▶ [WORK TO DO]
Quote exactly the lines from the start of the entries to the one with "return (f(r /", both ends included.

▶ [SUPPLIED ENTRIES]
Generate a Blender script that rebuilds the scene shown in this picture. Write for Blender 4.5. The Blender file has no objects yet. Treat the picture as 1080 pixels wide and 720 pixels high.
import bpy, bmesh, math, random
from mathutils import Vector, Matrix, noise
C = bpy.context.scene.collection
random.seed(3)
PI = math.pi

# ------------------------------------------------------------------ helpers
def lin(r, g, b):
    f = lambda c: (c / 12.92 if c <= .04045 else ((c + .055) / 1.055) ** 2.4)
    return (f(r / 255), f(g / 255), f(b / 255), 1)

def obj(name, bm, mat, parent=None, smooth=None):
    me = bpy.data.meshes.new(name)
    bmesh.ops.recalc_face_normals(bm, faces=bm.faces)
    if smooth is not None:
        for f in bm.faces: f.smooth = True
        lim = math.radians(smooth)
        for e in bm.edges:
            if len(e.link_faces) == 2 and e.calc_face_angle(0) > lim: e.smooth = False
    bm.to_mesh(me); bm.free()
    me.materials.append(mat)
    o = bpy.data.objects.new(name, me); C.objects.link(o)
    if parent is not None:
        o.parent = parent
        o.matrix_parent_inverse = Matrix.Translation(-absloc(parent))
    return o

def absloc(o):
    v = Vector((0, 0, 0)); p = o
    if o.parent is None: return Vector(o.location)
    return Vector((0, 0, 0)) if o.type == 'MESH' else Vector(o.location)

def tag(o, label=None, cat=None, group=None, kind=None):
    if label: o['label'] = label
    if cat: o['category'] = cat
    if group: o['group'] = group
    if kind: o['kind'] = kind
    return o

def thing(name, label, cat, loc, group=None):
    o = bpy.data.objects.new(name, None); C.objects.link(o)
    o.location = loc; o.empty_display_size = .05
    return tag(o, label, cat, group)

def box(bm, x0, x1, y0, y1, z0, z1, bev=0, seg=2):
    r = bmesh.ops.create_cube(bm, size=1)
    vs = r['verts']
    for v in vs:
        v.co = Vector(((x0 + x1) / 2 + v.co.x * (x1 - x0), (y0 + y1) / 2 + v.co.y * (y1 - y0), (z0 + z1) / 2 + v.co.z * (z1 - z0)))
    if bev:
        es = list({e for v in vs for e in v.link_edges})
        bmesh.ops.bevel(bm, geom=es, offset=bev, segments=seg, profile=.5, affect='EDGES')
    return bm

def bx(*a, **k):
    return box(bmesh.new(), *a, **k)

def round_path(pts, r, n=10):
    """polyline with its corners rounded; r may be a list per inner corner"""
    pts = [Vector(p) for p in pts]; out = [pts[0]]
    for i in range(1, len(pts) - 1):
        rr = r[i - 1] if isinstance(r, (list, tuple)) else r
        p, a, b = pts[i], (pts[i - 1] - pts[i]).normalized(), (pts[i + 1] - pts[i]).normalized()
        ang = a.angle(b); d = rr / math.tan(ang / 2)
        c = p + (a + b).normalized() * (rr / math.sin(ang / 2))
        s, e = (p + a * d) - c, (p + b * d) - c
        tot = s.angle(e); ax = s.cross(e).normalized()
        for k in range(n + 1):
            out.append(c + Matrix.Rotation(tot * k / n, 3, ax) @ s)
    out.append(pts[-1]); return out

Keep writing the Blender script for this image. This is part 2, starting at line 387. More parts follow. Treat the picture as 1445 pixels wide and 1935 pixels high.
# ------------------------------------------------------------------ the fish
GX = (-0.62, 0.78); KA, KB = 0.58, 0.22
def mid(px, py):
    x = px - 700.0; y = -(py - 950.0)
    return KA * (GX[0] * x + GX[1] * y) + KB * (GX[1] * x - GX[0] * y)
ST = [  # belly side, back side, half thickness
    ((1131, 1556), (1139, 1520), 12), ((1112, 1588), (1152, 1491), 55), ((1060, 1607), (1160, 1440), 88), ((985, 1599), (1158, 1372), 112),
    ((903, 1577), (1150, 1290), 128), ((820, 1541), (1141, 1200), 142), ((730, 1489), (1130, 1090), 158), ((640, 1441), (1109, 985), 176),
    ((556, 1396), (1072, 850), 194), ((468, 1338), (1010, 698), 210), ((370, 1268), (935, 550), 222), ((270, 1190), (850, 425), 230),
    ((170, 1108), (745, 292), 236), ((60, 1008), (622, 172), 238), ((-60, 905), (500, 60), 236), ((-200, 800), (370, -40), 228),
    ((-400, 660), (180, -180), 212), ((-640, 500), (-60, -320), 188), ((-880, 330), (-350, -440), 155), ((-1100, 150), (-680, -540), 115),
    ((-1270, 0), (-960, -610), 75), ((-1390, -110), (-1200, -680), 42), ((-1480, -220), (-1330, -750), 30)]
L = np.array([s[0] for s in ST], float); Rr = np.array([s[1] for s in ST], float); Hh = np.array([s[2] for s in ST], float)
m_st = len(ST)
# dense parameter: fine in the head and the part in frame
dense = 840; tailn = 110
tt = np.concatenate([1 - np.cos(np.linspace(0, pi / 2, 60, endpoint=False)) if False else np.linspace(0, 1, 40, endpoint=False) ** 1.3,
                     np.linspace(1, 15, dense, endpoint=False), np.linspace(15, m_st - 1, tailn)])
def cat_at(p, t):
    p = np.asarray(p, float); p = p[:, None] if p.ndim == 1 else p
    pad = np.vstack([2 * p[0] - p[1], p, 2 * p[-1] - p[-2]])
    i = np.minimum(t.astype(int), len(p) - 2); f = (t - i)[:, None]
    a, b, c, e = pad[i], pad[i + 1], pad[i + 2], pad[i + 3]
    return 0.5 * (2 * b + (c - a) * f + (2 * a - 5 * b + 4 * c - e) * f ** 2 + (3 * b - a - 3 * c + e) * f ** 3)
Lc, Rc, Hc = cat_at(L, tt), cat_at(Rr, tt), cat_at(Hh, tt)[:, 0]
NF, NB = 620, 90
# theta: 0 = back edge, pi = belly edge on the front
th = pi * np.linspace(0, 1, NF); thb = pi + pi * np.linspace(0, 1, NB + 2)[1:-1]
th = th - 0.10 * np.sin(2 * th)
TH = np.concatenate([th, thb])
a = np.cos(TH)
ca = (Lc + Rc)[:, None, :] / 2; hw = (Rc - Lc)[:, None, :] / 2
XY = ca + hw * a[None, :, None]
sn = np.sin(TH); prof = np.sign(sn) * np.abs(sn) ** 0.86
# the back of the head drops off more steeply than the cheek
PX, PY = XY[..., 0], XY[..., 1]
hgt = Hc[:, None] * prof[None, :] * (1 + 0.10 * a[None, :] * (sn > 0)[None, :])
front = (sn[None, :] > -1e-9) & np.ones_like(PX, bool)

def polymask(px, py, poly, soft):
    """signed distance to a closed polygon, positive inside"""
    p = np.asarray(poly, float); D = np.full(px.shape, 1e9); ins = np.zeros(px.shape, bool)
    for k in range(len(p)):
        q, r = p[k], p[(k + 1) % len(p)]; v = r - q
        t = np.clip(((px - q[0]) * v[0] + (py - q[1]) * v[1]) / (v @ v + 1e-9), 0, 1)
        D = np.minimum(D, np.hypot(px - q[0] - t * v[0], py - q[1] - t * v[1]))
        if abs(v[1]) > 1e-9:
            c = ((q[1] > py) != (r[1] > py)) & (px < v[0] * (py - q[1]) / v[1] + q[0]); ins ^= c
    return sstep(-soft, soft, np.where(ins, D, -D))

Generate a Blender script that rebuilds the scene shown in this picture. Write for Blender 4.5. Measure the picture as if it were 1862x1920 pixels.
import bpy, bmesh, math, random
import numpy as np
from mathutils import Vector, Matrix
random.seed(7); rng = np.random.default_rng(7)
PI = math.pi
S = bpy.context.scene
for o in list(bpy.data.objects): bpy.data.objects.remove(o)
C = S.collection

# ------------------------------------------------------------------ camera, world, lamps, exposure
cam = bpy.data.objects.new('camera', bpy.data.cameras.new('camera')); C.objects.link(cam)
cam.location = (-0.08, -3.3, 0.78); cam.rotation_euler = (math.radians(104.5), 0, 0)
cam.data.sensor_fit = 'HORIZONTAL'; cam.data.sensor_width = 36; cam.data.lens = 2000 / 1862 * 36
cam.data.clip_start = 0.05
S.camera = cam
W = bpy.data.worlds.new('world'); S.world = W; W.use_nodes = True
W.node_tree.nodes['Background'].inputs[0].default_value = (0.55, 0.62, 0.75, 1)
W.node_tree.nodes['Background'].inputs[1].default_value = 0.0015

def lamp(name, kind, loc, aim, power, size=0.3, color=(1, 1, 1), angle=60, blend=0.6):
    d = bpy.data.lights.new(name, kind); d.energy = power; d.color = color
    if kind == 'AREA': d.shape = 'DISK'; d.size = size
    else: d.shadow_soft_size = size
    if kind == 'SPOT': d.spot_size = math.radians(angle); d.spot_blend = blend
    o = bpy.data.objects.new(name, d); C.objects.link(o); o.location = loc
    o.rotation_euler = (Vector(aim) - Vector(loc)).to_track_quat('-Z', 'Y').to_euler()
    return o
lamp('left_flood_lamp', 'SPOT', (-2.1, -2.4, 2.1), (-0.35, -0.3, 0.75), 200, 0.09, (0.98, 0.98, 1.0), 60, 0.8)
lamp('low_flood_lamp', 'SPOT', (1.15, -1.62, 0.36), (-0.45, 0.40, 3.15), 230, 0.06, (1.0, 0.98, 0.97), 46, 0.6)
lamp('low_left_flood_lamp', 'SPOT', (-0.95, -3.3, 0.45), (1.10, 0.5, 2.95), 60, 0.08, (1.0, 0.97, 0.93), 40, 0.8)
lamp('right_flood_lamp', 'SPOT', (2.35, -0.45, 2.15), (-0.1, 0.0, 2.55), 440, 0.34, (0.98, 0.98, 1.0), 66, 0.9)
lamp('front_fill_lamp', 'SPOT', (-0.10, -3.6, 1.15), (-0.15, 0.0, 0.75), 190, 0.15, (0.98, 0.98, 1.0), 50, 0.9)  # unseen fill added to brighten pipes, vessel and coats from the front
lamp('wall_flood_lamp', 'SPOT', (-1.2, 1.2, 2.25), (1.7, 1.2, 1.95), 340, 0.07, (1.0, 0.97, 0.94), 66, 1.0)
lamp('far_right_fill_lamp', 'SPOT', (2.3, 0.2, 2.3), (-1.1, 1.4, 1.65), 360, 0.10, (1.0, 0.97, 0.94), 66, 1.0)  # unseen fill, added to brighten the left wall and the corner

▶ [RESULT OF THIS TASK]
Generate a Blender script that rebuilds the scene shown in this picture. Write for Blender 4.5. The Blender file has no objects yet. Treat the picture as 1080 pixels wide and 720 pixels high.
import bpy, bmesh, math, random
from mathutils import Vector, Matrix, noise
C = bpy.context.scene.collection
random.seed(3)
PI = math.pi

# ------------------------------------------------------------------ helpers
def lin(r, g, b):
    f = lambda c: (c / 12.92 if c <= .04045 else ((c + .055) / 1.055) ** 2.4)
    return (f(r / 255), f(g / 255), f(b / 255), 1)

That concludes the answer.